■ EXERCISE ■
Set the lines down again exactly, first line through the line that contains "B(*place(a + .01, b", with no pictures.

■ STORED DATA ■
------------------------------------------------------------
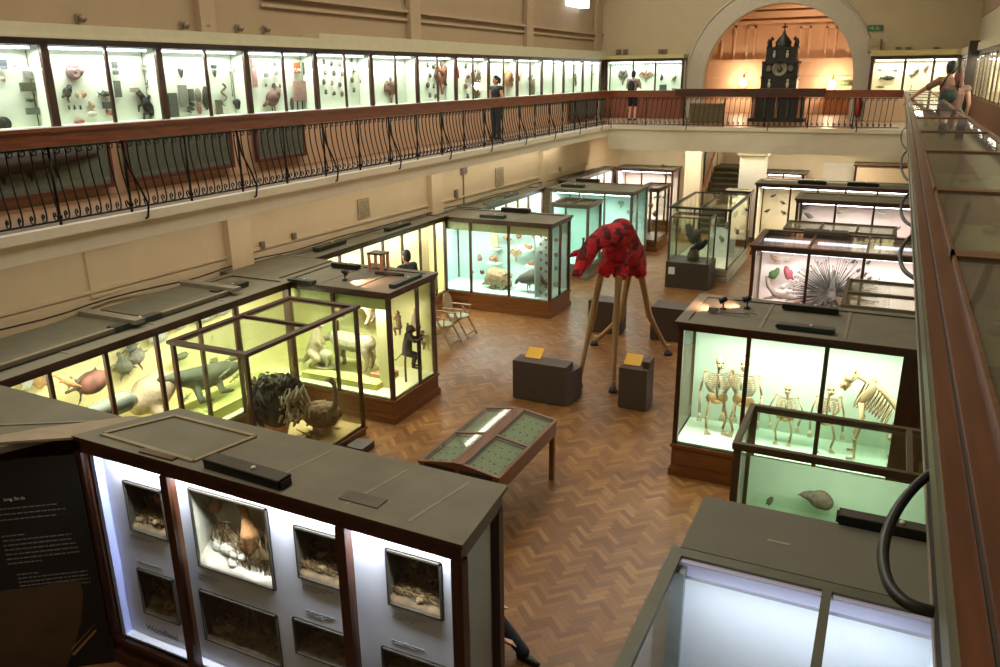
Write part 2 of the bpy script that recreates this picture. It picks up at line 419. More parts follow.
# staircase
st = thing('staircase', 'dark carpeted staircase climbing behind the far balcony pillar', 'stairs', (-5.3, 29.4, 0))
sm = MB()
for i in range(12):
    sm.box(-.93, .93, .28 * i, 4.4, .175 * i, .175 * (i + 1))
sm.build('steps', mat('stair_carpet', (70, 66, 48), .9, var=.2, scale=20), st)
em = MB()
for i in range(12): em.box(-.93, .93, .28 * i - .012, .28 * i, .175 * (i + 1) - .05, .175 * (i + 1))
em.build('nosing', mat('stair_nosing', (104, 96, 70), .7), st)
hr = MB().tube([(-.84, -.1, 1.05), (-.84, 3.3, 3.25)], .045, 8)
for k in range(4): hr.tube([(-.84, .2 + k * .95, .2 + k * .6), (-.84, .2 + k * .95, 1.22 + k * .6)], .02, 6)
hr.build('handrail', wood('rail_orange', (168, 92, 42)), st)

# ------------------------------------------------------------------ display case builder
def light_tube(root, x0, x1, y, z, m=None, r=.016):
    MB().tube([(x0, y, z), (x1, y, z)], r, 8).build('light_tube', m or TUBE, root)

def face_frame(root, L, place, z0, z1, divs, pw, wm, gm, pane=True, n_mull='mullion'):
    """panes and mullions on one face; place(u0,u1,d0,d1,z0,z1) -> box bounds"""
    cuts = [0] + [d * L for d in divs] + [L]
    for d in divs:
        B(*place(d * L - pw / 2, d * L + pw / 2, 0, pw * .9, z0, z1)).build(n_mull, wm, root)
    if pane:
        for a, b in zip(cuts[:-1], cuts[1:]):
            B(*place(a + .01, b - .01, .02, .027, z0, z1)).build('glass_pane', gm, root)

def case(name, label, x0, x1, y0, y1, H, base=.42, front=(.33, .67), right=None, left=None, back=None, roof='solid', frame=None, plinth=None,
         post=.07, corn=.12, lip=.05, bd=None, bdd=None, deck=None, light=60, lcol=(1, .97, .9), tubes=True, pelmet=None, cat='display case', group=None, z=0, rz=0, loc=None, seams=2,
         gm=None, rin=.07, roofm=None, plinth_panels=True, skirt=True, tubem=None, backboard=True, shade=.5):
    """front faces local -y.  None = boarded face, tuple = glazed face with mullions at those fractions"""
    W, D = x1 - x0, y1 - y0
    root = thing(name, label, cat, loc or ((x0 + x1) / 2, y0, z), rz, group)
    fm = frame or MAHOG_Z; gm = gm or GLASS; hw = W / 2
    pm = plinth or PLINTH; ch = frame or MAHOG
    # plinth with skirting and raised panels
    if base > .05:
        p = MB().box(-hw, hw, 0, D, 0, base)
        if skirt: p.box(-hw - .03, hw + .03, -.03, D + .03, 0, .12).box(-hw - .015, hw + .015, -.015, D + .015, .12, .15)
        p.box(-hw - .02, hw + .02, -.02, D + .02, base - .05, base)
        if plinth_panels:
            cuts = [0] + [f for f in (front or (.5,))] + [1]
            for a, b in zip(cuts[:-1], cuts[1:]):
                p.box(-hw + a * W + .05, -hw + b * W - .05, -.012, 0, .2, base - .09)
        p.build('plinth', pm, root)
    # cornice ring
    c = MB(); z1 = H - corn
    for k, (e, za, zb) in enumerate(((.012, z1, H - .05), (lip, H - .05, H))):
        c.box(-hw - e, hw + e, -e, rin, za, zb).box(-hw - e, hw + e, D - rin, D + e, za, zb).box(-hw - e, -hw + rin, rin, D - rin, za, zb).box(hw - rin, hw + e, rin, D - rin, za, zb)
    c.build('cornice', ch, root)
    for sx in (-1, 1):
        for yy in (0, D - post):
            B(sx * hw, sx * (hw - post), yy, yy + post, base, z1).build('post', fm, root)
    # faces
    FW, SD = W - 2 * post, D - 2 * post
    pf = lambda u0, u1, d0, d1, a, b: (-hw + post + u0, -hw + post + u1, d0, d1, a, b)
    pb = lambda u0, u1, d0, d1, a, b: (-hw + post + u0, -hw + post + u1, D - d1, D - d0, a, b)
    pl_ = lambda u0, u1, d0, d1, a, b: (-hw + d0, -hw + d1, post + u0, post + u1, a, b)
    pr = lambda u0, u1, d0, d1, a, b: (hw - d1, hw - d0, post + u0, post + u1, a, b)
    for f, L, pfn in ((front, FW, pf), (back, FW, pb), (left, SD, pl_), (right, SD, pr)):
        if f is not None: face_frame(root, L, pfn, base, z1, f, post * .8, fm, gm)
        else: B(*pfn(0, L, .01, .03, base, z1)).build('side_board', bd or fm, root)
    # inside
    if bd and backboard:
        yb = D - .05 if bdd is None else bdd
        B(-hw + .05, hw - .05, yb - .02, yb, base, z1).build('backdrop', bd, root)
    B(-hw + .04, hw - .04, .04, D - .04, base, base + .03).build('deck', deck or bd or fm, root)
    if pelmet:
        pmm = MB().box(-hw + post, hw - post, .05, .056, z1 - .2, z1)
        pmm.build('pelmet', pelmet, root)
    # roof
    if roof == 'solid':
        r = MB().box(-hw + .07, hw - .07, .07, D - .07, H - .04, H - .015)
        r.box(-hw - lip, hw + lip, -lip, .1, H, H + .006).box(-hw - lip, hw + lip, D - .1, D + lip, H, H + .006).box(-hw - lip, -hw + .1, .1, D - .1, H, H + .006).box(hw - .1, hw + lip, .1, D - .1, H, H + .006)
        r.build('roof', roofm or GREYTOP, root)
        for k in range(seams):
            xx = -hw + W * (k + 1) / (seams + 1)
            B(xx - .02, xx + .02, .1, D - .1, H - .015, H - .004).build('roof_seam', GREYTOP2, root)
    else:
        cuts = [-hw + .05] + [-hw + W * r_ for r_ in roof] + [hw - .05]
        for r_ in roof: B(-hw + W * r_ - .025, -hw + W * r_ + .025, .0, D, H - .05, H + .004).build('roof_bar', ch, root)
        for a, b in zip(cuts[:-1], cuts[1:]): B(a, b, .05, D - .05, H - .022, H - .015).build('roof_pane', gm, root)
    if light:
        area('case_light', (0, min(.3, D * .35), z1 - .06), W - .3, min(.16, D * .3), light * CASEK, lcol, (radians(-12), 0, 0), root)
        if tubes: light_tube(root, -hw + .15, hw - .15, min(.22, D * .3), z1 - .035, tubem)
    root['_w'] = 0
    del root['_w']
    return root

def top_box(px, py, z, length, ang=0, w=.14, h=.08, m=None, label='', name='lamp_ballast_box', grp=None):
    p = on_z(px, py, z)
    t = thing(name, label, 'lamp control box', p, ang, grp)
    MB().box(-length / 2, length / 2, -w / 2, w / 2, 0, h).box(-length / 2 - .004, length / 2 + .004, -w / 2 - .006, w / 2 + .006, h - .02, h - .001).build('housing', m or BLACKBOX, t)
    B(-length / 2 + .004, length / 2 - .004, -w / 2 + .004, w / 2 - .004, h - .001, h + .003).build('cover', mat('box_cover', (66, 62, 50), .5), t)
    for s in (-1, 1): B(s * length / 2, s * (length / 2 + .02), -w * .4, w * .4, .01, h - .015).build('end_cap', m or BLACKBOX, t)
    MB().lathe([(.02, 0), (.02, .02), (.008, .026)], (length * .1, 0, h), 8).build('screw_cap', WHITEP, t)
    return t
# ------------------------------------------------------------------ ground floor cases
# near left diorama case (angled left end)
KN = .94
def near_case():
    r = thing('diorama_case', 'large mahogany case of framed woodland dioramas on white panels, nearest on the left', 'display case', (-4.6 * KN, 4.55 * KN, 0))
    X = lambda x: (x + 4.6) * KN
    Y = lambda y: (y - 4.55) * KN
    L = lambda x, y: (X(x), Y(y))
    H, BS = 2.498, .3
    foot = [L(-6.88, 4.6), L(-2.5, 4.5), L(-2.58, 5.46), L(-6.44, 5.54)]
    inn = [L(-6.8, 4.66), L(-2.56, 4.57), L(-2.63, 5.4), L(-6.45, 5.47)]
    MB().prism(inn, 0, BS).prism([L(-6.85, 4.6), L(-2.5, 4.52), L(-2.58, 5.44), L(-6.45, 5.52)], 0, .14).prism([L(-6.85, 4.62), L(-2.5, 4.54), L(-2.58, 5.44), L(-6.45, 5.5)], BS - .05, BS).build('plinth', MAHOG, r)
    ring = MB()
    for i in range(4):
        a, b, c, d = foot[i], foot[(i + 1) % 4], inn[(i + 1) % 4], inn[i]
        ring.prism([a, b, c, d], H - .03, H)
        k = lambda p, q: (p[0] * .35 + q[0] * .65, p[1] * .35 + q[1] * .65)
        ring.prism([k(a, d), k(b, c), c, d], H - .17, H - .03)
    ring.build('cornice', MAHOG, r)
    MB().prism(inn, H - .02, H).prism(foot, H, H + .005).build('roof', GREYTOP, r)
    fr = MB(); q = [L(-6.62, 4.74), L(-5.35, 4.68), L(-5.2, 5.32), L(-6.3, 5.36)]
    for i in range(4): fr.bar((*q[i], H + .01), (*q[(i + 1) % 4], H + .01), .04, .025)
    fr.build('roof_frame', mat('frame_beige', (142, 130, 100), .6), r)
    for x in (-4.45, -3.6, -3.0): MB().bar((*L(x - .04, 4.62), H + .004), (*L(x + .1, 5.36), H + .004), .03, .006).build('roof_seam', GREYTOP2, r)
    xs = [-6.85, -5.67, -3.66, -2.57]
    def yy(x): return 4.66 - .02 * (x + 6.8)
    for x in xs:
        B(X(x) - .045, X(x) + .045, Y(yy(x)) - .05, Y(yy(x)) + .04, BS, H - .16).build('post', MAHOG_Z, r)
    for x, y in ((-2.64, 5.36), (-6.42, 5.43)): B(X(x) - .04, X(x) + .04, Y(y) - .04, Y(y) + .04, BS, H - .16).build('post', MAHOG_Z, r)
    for a, b in zip(xs[:-1], xs[1:]): B(X(a) + .04, X(b) - .04, Y(yy(a)) - .012, Y(yy(a)) - .005, BS, H - .16).build('glass_pane', GLASS, r)
    MB().bar((*L(-2.58, 4.63), 1.38), (*L(-2.64, 5.33), 1.38), .006, 1.9).build('glass_pane', GLASS, r)
    global PY
    PY = 4.77 * KN
    yp = PY - 4.55 * KN
    hs = []
    for tl, br in DIO:
        a, b = on_y(*tl, PY), on_y(*br, PY); hs.append((a.x + 4.6 * KN, b.x + 4.6 * KN, b.z, a.z))
    MB().wall_holes(X(-6.72), X(-2.72), BS, H - .1, yp, yp + .02, hs).build('mount_board', WHITEB, r)
    B(X(-6.77), X(-6.72), Y(4.68), yp + .02, BS, H - .1).build('side_lining', mat('violet_lit_lining', (176, 184, 238), .6, var=.01), r)  # violet glow of the tubes painted into the lining colour
    B(X(-6.72), X(-2.72), Y(4.68), yp, BS, BS + .02).build('deck', WHITEB, r)
    B(X(-2.73), X(-2.70), yp - .06, Y(5.36), BS, H - .12).build('end_blind', GREYBL, r)
    B(X(-6.4), X(-2.75), Y(5.34), Y(5.36), BS, H - .12).build('back_board', MAHOG, r)
    light_tube(r, X(-6.5), X(-2.8), Y(4.7), H - .12, TUBEV)
    area('case_light', (0, Y(4.69), H - .16), 3.6, .06, 92, (.88, .9, 1), (radians(10), 0, 0), r)
    return r
DIO = [((123.4, 480), (170, 541)), ((137.6, 567.5), (181, 625)), ((188.4, 487), (276, 590)), ((199.6, 589), (283, 667)), ((294, 525), (349, 592)), ((293, 617), (352, 672)), ((385.6, 548), (443.5, 620)), ((382, 646), (456, 700))]
near_case()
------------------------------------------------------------
■ COMPLETED EXERCISE ■
Write part 2 of the bpy script that recreates this picture. It picks up at line 419. More parts follow.
# staircase
st = thing('staircase', 'dark carpeted staircase climbing behind the far balcony pillar', 'stairs', (-5.3, 29.4, 0))
sm = MB()
for i in range(12):
    sm.box(-.93, .93, .28 * i, 4.4, .175 * i, .175 * (i + 1))
sm.build('steps', mat('stair_carpet', (70, 66, 48), .9, var=.2, scale=20), st)
em = MB()
for i in range(12): em.box(-.93, .93, .28 * i - .012, .28 * i, .175 * (i + 1) - .05, .175 * (i + 1))
em.build('nosing', mat('stair_nosing', (104, 96, 70), .7), st)
hr = MB().tube([(-.84, -.1, 1.05), (-.84, 3.3, 3.25)], .045, 8)
for k in range(4): hr.tube([(-.84, .2 + k * .95, .2 + k * .6), (-.84, .2 + k * .95, 1.22 + k * .6)], .02, 6)
hr.build('handrail', wood('rail_orange', (168, 92, 42)), st)

# ------------------------------------------------------------------ display case builder
def light_tube(root, x0, x1, y, z, m=None, r=.016):
    MB().tube([(x0, y, z), (x1, y, z)], r, 8).build('light_tube', m or TUBE, root)

def face_frame(root, L, place, z0, z1, divs, pw, wm, gm, pane=True, n_mull='mullion'):
    """panes and mullions on one face; place(u0,u1,d0,d1,z0,z1) -> box bounds"""
    cuts = [0] + [d * L for d in divs] + [L]
    for d in divs:
        B(*place(d * L - pw / 2, d * L + pw / 2, 0, pw * .9, z0, z1)).build(n_mull, wm, root)
    if pane:
        for a, b in zip(cuts[:-1], cuts[1:]):
            B(*place(a + .01, b - .01, .02, .027, z0, z1)).build('glass_pane', gm, root)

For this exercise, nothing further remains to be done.